Task details:
Draw out every line with the word "this" from the listing below.

[begin Raw data]

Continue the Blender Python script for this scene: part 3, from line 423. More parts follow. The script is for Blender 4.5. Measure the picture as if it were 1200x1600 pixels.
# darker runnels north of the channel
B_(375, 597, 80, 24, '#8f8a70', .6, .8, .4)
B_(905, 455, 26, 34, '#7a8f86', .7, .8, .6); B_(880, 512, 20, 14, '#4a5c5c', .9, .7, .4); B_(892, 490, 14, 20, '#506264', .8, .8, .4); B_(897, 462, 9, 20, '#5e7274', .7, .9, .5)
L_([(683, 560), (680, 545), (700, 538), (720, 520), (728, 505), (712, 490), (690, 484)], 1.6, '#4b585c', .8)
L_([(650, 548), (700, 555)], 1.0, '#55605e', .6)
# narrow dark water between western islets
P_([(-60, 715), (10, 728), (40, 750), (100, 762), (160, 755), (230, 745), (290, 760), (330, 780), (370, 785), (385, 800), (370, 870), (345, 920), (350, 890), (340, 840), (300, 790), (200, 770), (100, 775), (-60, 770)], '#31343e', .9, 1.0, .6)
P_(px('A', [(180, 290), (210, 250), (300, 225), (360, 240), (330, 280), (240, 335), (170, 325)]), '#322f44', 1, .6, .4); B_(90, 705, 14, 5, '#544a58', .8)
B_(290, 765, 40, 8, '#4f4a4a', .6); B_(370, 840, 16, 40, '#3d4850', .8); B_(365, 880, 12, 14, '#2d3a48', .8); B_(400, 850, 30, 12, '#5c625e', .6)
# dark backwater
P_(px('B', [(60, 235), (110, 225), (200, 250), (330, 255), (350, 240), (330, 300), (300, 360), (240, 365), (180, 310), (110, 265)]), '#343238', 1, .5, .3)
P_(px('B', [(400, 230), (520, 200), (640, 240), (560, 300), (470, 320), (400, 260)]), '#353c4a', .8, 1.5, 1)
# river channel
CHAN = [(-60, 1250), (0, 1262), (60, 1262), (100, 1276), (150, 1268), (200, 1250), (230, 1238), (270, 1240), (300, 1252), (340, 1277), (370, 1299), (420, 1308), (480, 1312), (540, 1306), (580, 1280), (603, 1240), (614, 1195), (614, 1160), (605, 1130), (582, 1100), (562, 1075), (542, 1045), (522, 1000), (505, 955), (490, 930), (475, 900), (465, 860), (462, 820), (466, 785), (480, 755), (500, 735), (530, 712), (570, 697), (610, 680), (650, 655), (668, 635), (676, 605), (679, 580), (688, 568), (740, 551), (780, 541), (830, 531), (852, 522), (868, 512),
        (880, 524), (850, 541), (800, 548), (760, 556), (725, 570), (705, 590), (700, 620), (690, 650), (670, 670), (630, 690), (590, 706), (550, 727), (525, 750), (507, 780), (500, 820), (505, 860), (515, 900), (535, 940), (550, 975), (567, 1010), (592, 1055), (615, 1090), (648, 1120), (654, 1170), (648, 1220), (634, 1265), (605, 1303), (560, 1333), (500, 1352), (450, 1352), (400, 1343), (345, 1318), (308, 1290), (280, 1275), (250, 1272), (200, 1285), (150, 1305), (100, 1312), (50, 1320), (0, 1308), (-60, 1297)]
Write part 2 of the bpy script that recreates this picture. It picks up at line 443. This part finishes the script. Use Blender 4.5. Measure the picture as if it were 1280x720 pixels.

[end Raw data]

Expected answer:
Continue the Blender Python script for this scene: part 3, from line 423. More parts follow. The script is for Blender 4.5. Measure the picture as if it were 1200x1600 pixels.
Write part 2 of the bpy script that recreates this picture. It picks up at line 443. This part finishes the script. Use Blender 4.5. Measure the picture as if it were 1280x720 pixels.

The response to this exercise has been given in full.